Account versioning is one of the most important solutions to solve backward compatibility issues. The following discussions about opcode repricing is based on that we already have account versioning 43-VER deployed, and we have already enabled a forward compatible EVM:

  • Legacy version 0: VM with frozen schedule of gas cost just before account versioning is applied.

  • Forward-compatible version 1: VM with 40-UNUSED, 39-UNGAS and optionally EIP-2327.

Note that any gas repricing on forward-compatible version will not affect backward compatibility with past contracts, as discussed in Addressing Gas Issues in Backward Compatibility.

Applying gas repricing directly on legacy version will cause backward compatibility issues, and the goal of this article is to explain a method to apply repricing without breaking anything.

Miners, gas price and block gas limit

Ultimately, the miner decides which transaction to be included on chain. Within those transactions are the EVM executions that takes time. A miner can tolerate a certain amount of execution time for all transactions in a block, for example, 1 second. If the time becomes longer, the miner loses time for mining, because it is still building the block, and thus loses rewards.

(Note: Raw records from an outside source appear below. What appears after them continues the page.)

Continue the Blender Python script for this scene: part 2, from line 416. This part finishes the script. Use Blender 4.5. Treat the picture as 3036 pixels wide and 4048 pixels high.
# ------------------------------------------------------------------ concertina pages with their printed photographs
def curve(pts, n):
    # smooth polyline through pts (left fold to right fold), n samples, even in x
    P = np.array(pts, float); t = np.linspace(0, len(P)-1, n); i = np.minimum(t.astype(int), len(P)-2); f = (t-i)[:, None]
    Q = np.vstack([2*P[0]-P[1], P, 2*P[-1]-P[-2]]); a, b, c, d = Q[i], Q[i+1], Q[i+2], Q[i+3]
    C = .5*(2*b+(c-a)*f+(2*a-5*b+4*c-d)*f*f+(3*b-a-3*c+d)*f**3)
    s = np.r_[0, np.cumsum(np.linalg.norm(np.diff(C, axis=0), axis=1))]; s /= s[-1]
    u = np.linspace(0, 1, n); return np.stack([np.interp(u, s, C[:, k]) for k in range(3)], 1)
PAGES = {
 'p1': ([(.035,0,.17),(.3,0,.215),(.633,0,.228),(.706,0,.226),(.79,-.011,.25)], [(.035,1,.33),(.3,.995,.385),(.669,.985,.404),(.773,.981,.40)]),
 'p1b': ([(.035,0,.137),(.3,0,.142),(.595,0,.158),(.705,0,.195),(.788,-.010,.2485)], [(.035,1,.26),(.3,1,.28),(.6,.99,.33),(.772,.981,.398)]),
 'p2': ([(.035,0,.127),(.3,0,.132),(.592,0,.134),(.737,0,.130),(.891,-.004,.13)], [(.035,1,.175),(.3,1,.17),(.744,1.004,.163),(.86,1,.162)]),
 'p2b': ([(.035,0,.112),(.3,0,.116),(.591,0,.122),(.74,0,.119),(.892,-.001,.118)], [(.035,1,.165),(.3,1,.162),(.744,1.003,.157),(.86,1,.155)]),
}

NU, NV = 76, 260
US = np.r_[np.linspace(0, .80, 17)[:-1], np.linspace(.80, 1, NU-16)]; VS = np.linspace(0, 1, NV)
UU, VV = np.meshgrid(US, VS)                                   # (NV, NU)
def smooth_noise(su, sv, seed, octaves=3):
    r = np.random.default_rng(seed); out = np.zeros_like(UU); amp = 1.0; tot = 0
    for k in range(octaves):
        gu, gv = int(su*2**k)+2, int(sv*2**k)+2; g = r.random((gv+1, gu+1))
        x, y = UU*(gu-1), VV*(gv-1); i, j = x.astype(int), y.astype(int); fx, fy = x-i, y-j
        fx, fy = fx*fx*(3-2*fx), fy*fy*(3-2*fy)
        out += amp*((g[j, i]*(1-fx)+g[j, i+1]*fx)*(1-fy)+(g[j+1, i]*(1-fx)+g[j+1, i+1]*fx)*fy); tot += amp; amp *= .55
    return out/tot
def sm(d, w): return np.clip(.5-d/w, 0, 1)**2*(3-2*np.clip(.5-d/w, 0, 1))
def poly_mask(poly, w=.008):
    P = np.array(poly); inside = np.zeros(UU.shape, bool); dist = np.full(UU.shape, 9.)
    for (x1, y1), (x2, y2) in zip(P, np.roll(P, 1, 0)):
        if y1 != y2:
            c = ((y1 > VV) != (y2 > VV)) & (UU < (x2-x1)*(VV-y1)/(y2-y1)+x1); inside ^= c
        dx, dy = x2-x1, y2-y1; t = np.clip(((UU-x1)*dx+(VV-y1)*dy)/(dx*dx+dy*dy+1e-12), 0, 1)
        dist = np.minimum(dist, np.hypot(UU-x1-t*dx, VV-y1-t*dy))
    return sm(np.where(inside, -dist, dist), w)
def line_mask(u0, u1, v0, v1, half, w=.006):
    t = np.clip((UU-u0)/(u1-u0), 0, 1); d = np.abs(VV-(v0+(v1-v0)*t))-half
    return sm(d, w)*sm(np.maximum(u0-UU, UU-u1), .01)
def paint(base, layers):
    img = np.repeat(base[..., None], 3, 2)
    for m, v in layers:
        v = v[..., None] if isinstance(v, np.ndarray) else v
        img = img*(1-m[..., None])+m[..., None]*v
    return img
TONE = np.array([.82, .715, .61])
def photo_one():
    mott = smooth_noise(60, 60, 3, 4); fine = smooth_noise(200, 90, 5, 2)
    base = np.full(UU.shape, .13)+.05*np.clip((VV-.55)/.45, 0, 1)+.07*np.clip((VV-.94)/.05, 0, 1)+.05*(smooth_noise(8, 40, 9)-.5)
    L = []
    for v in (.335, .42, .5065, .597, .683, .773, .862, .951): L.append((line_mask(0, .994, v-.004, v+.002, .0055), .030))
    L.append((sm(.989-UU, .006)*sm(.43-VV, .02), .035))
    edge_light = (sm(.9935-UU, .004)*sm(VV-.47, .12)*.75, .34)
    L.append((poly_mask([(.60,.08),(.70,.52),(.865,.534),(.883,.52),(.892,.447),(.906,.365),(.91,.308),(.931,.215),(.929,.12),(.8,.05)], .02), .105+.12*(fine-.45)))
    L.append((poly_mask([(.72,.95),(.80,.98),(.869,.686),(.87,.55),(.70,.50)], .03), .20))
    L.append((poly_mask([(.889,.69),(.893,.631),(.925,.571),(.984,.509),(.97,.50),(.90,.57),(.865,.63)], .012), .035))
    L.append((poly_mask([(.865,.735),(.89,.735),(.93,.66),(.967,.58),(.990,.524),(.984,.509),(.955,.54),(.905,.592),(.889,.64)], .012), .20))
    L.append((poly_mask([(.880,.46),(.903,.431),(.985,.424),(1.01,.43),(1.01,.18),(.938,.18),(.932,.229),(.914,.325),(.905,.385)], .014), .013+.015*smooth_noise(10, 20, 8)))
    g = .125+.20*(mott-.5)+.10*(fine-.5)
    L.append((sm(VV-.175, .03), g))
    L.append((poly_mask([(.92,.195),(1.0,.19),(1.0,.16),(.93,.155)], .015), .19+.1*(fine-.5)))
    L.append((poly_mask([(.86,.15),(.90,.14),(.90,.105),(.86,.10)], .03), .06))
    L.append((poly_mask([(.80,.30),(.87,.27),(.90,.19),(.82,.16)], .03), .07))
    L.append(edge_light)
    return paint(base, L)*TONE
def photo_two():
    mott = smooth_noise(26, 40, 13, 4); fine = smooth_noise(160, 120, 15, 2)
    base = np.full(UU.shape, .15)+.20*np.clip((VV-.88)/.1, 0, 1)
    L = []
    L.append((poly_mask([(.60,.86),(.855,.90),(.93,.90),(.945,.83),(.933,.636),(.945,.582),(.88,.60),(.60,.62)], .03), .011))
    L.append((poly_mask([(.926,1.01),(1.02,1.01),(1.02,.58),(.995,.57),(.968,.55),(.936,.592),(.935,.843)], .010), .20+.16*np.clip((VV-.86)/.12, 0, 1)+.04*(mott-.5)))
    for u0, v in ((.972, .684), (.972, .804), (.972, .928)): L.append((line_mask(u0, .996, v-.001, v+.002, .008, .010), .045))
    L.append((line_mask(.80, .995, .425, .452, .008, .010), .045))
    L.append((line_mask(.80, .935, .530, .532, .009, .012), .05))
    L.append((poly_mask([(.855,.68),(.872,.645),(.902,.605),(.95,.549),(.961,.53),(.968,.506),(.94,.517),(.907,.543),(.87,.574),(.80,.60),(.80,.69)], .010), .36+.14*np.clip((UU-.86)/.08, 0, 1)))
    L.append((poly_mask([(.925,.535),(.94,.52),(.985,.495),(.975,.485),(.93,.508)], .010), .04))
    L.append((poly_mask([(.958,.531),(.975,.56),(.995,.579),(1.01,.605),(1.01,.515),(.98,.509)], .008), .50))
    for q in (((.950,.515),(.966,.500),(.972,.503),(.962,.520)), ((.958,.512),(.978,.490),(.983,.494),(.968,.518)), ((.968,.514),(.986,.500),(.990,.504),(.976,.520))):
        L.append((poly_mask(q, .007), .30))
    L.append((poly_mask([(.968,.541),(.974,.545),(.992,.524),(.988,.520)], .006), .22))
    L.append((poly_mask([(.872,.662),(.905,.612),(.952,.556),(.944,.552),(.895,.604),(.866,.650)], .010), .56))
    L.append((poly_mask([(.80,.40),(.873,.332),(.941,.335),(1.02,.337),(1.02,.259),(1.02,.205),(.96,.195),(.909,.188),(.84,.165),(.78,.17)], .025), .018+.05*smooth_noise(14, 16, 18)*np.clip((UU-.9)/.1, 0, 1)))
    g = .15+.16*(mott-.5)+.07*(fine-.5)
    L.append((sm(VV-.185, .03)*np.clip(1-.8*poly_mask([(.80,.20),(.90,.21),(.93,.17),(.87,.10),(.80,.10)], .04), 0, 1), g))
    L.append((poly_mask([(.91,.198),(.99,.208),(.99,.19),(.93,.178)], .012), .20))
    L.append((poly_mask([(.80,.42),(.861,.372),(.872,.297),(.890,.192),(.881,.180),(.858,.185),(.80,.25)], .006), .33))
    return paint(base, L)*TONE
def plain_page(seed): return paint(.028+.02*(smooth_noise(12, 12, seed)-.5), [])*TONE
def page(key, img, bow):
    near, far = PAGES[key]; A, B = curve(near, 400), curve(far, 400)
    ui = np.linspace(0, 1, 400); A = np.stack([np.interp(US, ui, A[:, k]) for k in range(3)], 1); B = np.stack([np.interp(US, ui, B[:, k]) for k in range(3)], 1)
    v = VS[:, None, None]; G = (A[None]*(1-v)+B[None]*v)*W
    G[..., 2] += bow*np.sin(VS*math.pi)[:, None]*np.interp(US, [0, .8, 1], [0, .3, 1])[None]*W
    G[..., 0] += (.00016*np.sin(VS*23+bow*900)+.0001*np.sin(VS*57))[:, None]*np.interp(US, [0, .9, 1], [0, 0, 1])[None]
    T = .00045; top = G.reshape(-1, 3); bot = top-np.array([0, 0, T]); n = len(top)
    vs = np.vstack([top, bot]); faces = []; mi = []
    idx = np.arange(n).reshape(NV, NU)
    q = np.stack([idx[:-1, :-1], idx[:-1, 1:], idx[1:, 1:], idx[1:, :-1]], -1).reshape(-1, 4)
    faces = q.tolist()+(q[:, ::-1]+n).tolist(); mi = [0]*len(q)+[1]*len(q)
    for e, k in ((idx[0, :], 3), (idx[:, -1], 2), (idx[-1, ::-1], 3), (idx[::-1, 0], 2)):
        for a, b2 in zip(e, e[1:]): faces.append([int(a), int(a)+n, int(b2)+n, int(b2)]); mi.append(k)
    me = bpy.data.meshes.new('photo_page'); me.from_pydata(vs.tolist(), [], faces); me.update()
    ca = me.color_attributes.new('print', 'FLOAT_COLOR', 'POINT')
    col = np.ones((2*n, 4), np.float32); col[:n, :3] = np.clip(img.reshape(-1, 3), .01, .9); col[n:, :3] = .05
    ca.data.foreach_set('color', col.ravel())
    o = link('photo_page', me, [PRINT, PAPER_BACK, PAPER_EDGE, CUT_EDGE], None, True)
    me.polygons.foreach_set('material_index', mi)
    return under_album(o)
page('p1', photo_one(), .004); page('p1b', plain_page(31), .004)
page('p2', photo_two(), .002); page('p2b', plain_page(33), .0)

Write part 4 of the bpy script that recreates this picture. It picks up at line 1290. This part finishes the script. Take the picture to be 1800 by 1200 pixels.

Users submit transactions of certain gas price, and miners determine transactions of which gas price to be included in a block. The miner ultimately will decide on a safe gas price P, where it would require all transactions to be above this value, and it can also raise or fall the block gas limit L_b, based on a safe block gas limit L.

We can roughly know that P * L is roughly the actual computation cost (in ether), where the value is roughly a constant at any given point of time. The computation time to execute L will be roughly the tolerable time to execute the block.

Relativity of gas cost

If we double, triple, or reduce it by half of all gas cost functions, the functionality does not change. For example, when we change all gas cost functions to be 1/2 of what it previously is, if a transaction previously consumes gas cost g, it now always consumes 1/2 * g. In the mean time, the safe gas price for a miner in the network will be raised to 2P, because now safe block gas limit for a rational miner becomes 1/2 * L, and safe gas price times safe block gas limit, which constitutes the actual cost in ether, does not change.

In other words, what is important for an opcode’s gas cost is how it is relative to other opcode’s. The absolute value of the gas cost does not affect functionality.

Conducting gas repricing

With the above, in this section we discuss how the actual gas repricing happens. The procedure is roughly like follows, considering we have two account versions (legacy version 0, and forward-compatible version 1).

  1. For the vulnerable opcode, decide on the factor of increase F, so that the new gas cost becomes g * F, if the previous cost is g.

  2. Design and apply a schedule for the forward-compatible version, instead of increasing gas cost of the vulnerable opcode, decrease all other opcode’s gas cost by factor 1/F.

We’re done! Now, miner’s safe block gas limit will be reduced by factor 1/F, and safe gas price will be increased by factor F. A hard reset of block gas limit can also be done together with the hard fork. Note that we did no change in legacy version, and as a result it is backward compatible.

  • In forward-compatible EVM, any exploit is fixed, because the relativity of gas cost, decreasing other opcode’s gas cost is equivalent to increasing the vulnerable opcode’s gas cost.

  • In legacy EVM, vulnerable opcode’s gas cost equal to the forward-compatible EVM, while other opcode gas cost is more expensive compared with the forward-compatible EVM. The gas config becomes in all cases more expensive compared with forward-compatible EVM. The exploit is also fixed.

By not changing the legacy version, it is backward compatible. By the effect on gas price and gas limit, the vulnerability is fixed in the legacy version.

Discussions

Complexity of decreasing gas cost

The method discussed above involves some complexity, mostly due to the systematic decrease of gas cost. The complexity can be reduced by not actually decreasing gas cost, but introduce a new parameter in the EVM as the factor F for decrement.

  • When entering a call frame, instead of setting the gas counter as gas provided g, set it to g * F.

  • When returning results for GAS opcode, return g / F.

  • In CALL-like or CREATE-like opcode, provide gas as if it is g / F.